The task of selecting future Bishop Estate trustees will go to a state probate judge, under a plan submitted by the estate's court- appointed master.

But one ousted Bishop Estate trustee said the proposal is another attempt to break the will of the estate's founder, Princess Bernice Pauahi Bishop.

In a 38-page report filed yesterday, the trust's master, Benjamin Matsubara, argued that the state probate court has the legal authority to appoint and remove future trustees of the Bishop Estate given that the state Supreme Court has ended its century-long practice of selecting board members.

Matsubara also called for a limit of two five-year terms for future estate board members and pushed for the formation of a special committee made up of at least seven members to screen potential candidates for board vacancies.

"Pauahi's legacy would be best served by the probate court exercising the power of appointment," Matsubara wrote.

"It is critical that a procedure is established immediately so that the business at hand -- the education of children of Hawaiian ancestry -- can move forward secure in its leadership and ever respectful of Pauahi's legacy."

The trustee selection process has long been a source of controversy for the multibillion-dollar charitable estate. Under the will of Bernice Pauahi Bishop, the state Supreme Court has picked board members for more than 100 years before bowing out in December 1997 under immense public outcry.

Critics have argued that the high court's role in picking Bishop Estate trustees politicized the selection process as well the court.

Under Matsubara's plan, the subject of a Dec. 17 hearing, politics would be less of the an issue. The probate court must first name a special committee of no less than seven members with experience in educational, financial and charitable trust functions.

The committee would then screen potential candidates and would have the authority to hire outside consultants to assist them in their reviews.

Potential trustee candidates would not be subject to age-limits but their terms would be limited to five years and they would have the option of seeking a second five-year term.

The attorney general's office has argued that the state Intermediate Court of Appeals should select future trustees since its role in the selection process closely fulfills the intent of Pauahi's will.

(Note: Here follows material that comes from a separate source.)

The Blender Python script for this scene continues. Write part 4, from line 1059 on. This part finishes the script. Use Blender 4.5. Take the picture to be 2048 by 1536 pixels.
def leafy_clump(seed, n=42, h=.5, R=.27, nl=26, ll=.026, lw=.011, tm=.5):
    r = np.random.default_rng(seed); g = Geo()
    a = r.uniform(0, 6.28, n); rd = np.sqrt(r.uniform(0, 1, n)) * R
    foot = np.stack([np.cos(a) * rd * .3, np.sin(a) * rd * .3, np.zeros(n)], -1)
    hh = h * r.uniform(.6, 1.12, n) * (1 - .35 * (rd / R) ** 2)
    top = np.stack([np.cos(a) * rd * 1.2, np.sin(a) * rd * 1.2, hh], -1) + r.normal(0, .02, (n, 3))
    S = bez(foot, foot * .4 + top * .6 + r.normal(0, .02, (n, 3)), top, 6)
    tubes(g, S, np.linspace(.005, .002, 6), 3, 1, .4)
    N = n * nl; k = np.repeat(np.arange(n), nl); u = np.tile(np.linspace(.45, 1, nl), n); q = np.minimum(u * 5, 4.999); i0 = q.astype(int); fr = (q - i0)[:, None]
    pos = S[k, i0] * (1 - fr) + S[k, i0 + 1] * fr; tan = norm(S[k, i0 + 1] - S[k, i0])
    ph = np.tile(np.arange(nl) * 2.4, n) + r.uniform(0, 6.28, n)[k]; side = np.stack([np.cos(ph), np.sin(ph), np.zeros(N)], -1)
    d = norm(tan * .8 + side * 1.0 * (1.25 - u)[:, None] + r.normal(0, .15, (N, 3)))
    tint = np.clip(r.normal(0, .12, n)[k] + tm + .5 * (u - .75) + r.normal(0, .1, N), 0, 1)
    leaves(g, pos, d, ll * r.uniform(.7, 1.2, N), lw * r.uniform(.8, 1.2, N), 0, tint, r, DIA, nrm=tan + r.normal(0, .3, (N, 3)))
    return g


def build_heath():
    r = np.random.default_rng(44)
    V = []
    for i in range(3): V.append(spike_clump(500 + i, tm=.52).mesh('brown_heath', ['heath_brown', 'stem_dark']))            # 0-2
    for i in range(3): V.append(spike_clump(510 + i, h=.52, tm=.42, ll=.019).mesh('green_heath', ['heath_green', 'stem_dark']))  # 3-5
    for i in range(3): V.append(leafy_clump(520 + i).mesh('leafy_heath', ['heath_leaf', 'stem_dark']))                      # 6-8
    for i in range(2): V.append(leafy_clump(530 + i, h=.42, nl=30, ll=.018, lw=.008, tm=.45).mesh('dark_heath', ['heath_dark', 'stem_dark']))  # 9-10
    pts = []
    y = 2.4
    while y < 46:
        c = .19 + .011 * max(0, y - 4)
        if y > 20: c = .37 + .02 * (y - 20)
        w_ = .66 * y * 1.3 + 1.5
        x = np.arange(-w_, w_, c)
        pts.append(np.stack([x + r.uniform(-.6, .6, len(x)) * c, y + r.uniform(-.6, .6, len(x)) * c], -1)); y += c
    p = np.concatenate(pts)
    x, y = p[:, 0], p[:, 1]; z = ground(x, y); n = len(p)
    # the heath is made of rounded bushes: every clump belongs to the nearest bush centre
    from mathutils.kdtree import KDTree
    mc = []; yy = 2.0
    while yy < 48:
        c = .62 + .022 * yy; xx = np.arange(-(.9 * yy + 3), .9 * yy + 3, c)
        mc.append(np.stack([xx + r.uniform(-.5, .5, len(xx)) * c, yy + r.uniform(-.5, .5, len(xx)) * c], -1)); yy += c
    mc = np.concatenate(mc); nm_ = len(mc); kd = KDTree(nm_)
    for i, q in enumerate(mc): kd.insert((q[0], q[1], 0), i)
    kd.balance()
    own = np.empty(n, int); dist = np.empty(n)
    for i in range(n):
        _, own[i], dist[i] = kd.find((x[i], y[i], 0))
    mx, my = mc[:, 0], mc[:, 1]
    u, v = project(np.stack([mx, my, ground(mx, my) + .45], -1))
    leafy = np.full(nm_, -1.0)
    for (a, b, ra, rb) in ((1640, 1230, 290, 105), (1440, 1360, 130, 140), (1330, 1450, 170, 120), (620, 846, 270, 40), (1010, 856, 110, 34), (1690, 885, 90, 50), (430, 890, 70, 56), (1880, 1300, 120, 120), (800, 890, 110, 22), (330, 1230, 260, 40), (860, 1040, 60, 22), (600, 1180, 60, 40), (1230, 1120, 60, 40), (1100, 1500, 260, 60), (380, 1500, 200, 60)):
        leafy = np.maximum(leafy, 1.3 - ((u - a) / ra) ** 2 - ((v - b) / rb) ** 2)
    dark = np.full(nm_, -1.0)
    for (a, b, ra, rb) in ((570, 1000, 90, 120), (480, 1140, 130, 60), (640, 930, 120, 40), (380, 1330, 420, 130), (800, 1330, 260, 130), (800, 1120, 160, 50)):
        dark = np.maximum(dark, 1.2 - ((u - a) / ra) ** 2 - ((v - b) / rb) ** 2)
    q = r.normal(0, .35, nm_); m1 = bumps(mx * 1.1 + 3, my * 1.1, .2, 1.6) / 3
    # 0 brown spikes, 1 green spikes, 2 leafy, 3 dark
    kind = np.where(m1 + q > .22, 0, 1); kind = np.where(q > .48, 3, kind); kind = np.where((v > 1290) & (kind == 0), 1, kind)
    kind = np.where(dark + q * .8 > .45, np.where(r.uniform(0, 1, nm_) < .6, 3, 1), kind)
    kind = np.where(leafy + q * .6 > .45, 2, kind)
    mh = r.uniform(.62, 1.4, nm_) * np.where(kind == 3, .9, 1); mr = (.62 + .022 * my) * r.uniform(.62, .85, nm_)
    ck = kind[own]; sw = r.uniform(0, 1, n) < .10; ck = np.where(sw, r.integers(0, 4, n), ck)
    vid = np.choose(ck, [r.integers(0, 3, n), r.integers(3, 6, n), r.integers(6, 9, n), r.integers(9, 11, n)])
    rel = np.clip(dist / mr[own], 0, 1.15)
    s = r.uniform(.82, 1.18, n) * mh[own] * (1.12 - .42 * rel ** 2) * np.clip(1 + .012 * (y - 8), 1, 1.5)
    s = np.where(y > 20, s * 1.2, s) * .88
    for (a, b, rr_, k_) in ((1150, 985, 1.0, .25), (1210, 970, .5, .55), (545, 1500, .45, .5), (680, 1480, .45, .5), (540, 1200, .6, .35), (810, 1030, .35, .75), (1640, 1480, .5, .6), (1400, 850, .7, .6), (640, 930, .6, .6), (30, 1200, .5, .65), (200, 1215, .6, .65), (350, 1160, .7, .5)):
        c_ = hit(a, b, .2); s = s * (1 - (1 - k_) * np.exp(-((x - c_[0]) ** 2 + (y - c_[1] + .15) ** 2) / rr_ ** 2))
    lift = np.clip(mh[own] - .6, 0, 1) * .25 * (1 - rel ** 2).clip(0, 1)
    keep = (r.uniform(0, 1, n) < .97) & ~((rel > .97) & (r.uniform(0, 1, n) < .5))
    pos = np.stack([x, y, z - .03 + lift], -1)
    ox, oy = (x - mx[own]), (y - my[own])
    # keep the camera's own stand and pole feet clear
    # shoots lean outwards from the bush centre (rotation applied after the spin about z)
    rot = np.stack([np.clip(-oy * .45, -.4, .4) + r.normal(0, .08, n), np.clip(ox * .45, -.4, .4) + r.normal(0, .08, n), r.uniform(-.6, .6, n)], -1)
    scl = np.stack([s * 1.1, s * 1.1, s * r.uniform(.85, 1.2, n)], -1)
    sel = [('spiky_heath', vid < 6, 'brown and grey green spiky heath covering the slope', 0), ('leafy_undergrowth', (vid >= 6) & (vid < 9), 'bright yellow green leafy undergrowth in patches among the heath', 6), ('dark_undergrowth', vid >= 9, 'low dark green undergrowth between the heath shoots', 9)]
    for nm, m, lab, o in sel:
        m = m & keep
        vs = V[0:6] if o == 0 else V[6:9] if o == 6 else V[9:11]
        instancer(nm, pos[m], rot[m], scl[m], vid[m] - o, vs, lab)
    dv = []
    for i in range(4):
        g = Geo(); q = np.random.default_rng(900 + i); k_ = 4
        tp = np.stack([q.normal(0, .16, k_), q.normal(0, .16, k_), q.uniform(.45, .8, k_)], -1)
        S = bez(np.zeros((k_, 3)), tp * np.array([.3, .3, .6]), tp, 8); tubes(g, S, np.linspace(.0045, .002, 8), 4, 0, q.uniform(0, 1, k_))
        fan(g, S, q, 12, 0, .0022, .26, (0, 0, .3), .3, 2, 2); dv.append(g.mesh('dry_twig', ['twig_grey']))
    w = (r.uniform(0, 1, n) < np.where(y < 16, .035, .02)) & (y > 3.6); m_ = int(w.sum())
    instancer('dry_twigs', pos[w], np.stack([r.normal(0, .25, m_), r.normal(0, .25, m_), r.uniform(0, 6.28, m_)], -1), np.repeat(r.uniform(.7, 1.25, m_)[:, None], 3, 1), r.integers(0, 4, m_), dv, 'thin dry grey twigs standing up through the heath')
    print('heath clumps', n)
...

The Justices Working Group, a coalition of more than a dozen native Hawaiian civic groups, wants the Supreme Court to continue selecting the Bishop Estate's board members, or allow Associate Supreme Court Justice Robert Klein, the lone dissenter in the December 1997 recusal decision, to pick future board members.

Matsubara said transferring the selection duties to the state appeals court would result in a needless rewriting of Pauahi's will. He also noted that the Justices Working Group's plan also doesn't conform to Pauahi's will since Justice Klein admits that any choice that he would come up with would not constitute a majority vote of the Supreme Court, which is required under Pauahi's will.

Ousted trustee Henry Peters, meanwhile, criticized the master's report as another attempt to break Pauahi's will. Peters -- who plans to contest the matter in next month's probate court hearing -- has opposed the Supreme Court's recusal as a dereliction of their responsibilities.